Don’t let the acoustics in McDonough Gymnasium fool you. The bouncing balls and squeaking sneakers are the sources of incessant echoing from Midnight Madness to March, but if you listen closely, there is a different sort of echo that is just as persistent in this bastion of ballers.
The source of these reverberations is senior point guard and captain, Jonathan Wallace. Sure, his Nikes do their share of wailing. He pounds the ball during his patented spin-dribble—the one that marks the initiation of his offense—so that the sound booms through the rafters. But even for the quiet kid from Harvest, Alabama, the most notable sounds are the ones coming from his mouth. Thank John Thompson III for that.
The two are inseparable—their humility, their Hoyacentric rhetoric, even their silence.
“Neither one of us likes to yap too much,” Thompson said at the team’s media day. “But Jon Wallace is someone that I trust. I trust him with the game. I trust him with doing things. I trust Jon Wallace as someone that gives you an honest day’s effort. I think we have had a pretty good relationship from the beginning.”
The beginning for these two seems unlikely now, seeing as the two men have nothing but praise for each other. Even as Thompson’s first real recruit (the rest of the class of 2008 was brought to Georgetown by former coach Craig Esherick), Wallace wasn’t immediately in line to become his coach’s right-hand man.
From an 80-acre farm in rural Alabama to the cobblestoned roads of Georgetown, Wallace followed Thompson on an uncertain ride. Wallace was promised plenty of playing time with Thompson at Princeton, but after Thompson took the Georgetown job in 2004, Wallace followed—and was designated a walk-on.
“In trying to get him to come here, I told him he’d never play,” Thompson said. “Now he hardly ever comes out.”
Wallace has been starting since his first year as a Hoya—despite his coach’s predictions—and hasn’t looked back since earning a scholarship. He has led his team to consecutive NCAA tournament births that landed them in the Sweet Sixteen and Final Four. Before last season, many perceived the young guard who was supposed to play Ivy-league ball as a skill-less brain on the floor, successful simply because he does not make mistakes. But his abilities are not to be discounted. He made half of the shots he took last year and led the talented Big East in three-point accuracy at 49 percent.
Shooting over a broom held high by his mother in gyms back in Alabama gave him his high-arching shot, but Thompson can take a little more of the credit for the rest of his game. Wallace is the coach on the floor. The players know it. And in arenas like the raucous Carrier Dome, Thompson knows it too. It’s all on Jon, and he’s fine with that.
“I trust his instincts,” Thompson said. “I trust the person that he is. He usually makes the right decisions, and very seldomly does he take a shot that I don’t think is going in.”
“Jon is a great coach on the floor,” backcourt-mate Jesse Sapp said. “I think Jon sees the floor better than a lot of people think. We call a timeout and Jon talks about what he sees. We go with that. Coach goes with that, and we score.”

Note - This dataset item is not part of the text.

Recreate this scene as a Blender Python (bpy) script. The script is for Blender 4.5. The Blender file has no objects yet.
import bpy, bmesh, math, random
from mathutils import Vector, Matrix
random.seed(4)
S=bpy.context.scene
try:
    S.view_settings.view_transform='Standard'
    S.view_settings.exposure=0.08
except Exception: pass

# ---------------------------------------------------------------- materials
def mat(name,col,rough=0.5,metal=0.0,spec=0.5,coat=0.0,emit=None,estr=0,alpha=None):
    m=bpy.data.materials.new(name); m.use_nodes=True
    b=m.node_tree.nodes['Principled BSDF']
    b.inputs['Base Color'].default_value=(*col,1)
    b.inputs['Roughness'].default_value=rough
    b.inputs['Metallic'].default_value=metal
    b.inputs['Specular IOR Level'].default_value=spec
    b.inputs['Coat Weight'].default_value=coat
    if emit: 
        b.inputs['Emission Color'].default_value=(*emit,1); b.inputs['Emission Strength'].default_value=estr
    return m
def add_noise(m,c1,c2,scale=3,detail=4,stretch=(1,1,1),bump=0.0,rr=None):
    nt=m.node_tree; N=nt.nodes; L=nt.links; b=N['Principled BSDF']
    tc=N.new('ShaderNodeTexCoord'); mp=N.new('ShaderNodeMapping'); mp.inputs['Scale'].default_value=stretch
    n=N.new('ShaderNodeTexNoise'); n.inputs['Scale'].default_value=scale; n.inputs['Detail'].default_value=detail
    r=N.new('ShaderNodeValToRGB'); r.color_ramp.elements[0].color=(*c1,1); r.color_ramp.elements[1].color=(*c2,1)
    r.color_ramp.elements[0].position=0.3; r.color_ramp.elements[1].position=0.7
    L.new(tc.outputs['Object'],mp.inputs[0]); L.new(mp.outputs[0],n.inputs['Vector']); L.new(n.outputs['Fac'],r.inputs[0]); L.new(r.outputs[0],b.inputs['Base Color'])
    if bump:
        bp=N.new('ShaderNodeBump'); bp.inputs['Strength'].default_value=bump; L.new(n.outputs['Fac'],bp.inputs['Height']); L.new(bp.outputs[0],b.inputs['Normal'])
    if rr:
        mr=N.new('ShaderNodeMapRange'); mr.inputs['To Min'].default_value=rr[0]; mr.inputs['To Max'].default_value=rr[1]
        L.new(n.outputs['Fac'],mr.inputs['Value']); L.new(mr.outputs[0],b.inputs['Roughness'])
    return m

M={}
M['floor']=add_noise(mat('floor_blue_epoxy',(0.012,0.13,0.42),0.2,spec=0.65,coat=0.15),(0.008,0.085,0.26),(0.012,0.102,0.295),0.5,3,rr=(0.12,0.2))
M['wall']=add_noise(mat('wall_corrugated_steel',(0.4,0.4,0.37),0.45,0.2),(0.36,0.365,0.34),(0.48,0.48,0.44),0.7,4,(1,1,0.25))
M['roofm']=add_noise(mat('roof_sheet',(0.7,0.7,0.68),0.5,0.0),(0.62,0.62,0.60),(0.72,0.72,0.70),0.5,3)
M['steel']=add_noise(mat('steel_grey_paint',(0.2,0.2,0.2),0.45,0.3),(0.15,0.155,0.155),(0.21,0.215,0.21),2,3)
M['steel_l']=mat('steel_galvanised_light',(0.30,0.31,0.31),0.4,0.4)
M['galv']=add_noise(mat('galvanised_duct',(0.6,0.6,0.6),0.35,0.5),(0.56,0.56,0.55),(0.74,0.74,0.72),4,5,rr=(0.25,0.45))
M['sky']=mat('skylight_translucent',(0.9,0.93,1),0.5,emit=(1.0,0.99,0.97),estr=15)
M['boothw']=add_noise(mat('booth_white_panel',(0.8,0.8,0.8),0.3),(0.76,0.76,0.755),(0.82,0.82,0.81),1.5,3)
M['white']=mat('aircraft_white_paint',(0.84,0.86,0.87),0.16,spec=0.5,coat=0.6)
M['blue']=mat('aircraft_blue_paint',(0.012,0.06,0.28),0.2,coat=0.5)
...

When sophomore forward DaJuan Summers was pressed on the similarities between his coach on the sidelines and his general on the floor, he conceded their likenesses with a laugh. “He’s kind of like a baby Coach, I’ll say that.”
Like a mini-Thompson, Wallace has learned the coach’s craftiness, both on the court and with the media. It’s not that he’s got a pull-string on his back, it’s just that he’s eaten all the humble pie that comes with a career under Thompson.
“Forget everything that happened last year,” Wallace said, punctuating his statement with a quick chuckle like his coach tends to do.
It’s not an unconscious imitation either. Wallace understands that much of their success lies in relaying his coach’s basketball ideals.
“Coach and I talk all the time,” said Wallace. “Me being in the position I am, I try to grasp the mentality that he has and his structure of doing things and carry that over to the floor.”
If Thompson’s biased praise isn’t enough, just listen around the league.
“The X-factor for them is Jonathan Wallace,” Cincinnati coach Mick Cronin said. “The way he shoots the ball, the way he runs the team. He’s probably the best pure point-guard in our league as far as efficiency in doing his job.”
“The person that doesn’t get nearly enough credit, not only in our league, but in the entire country is Jonathan Wallace,” Marquette coach Tom Crean said. “Look at him last year, with what Jeff Green and Roy did, and what the freshman did. Jon Wallace is the one that makes everything go.”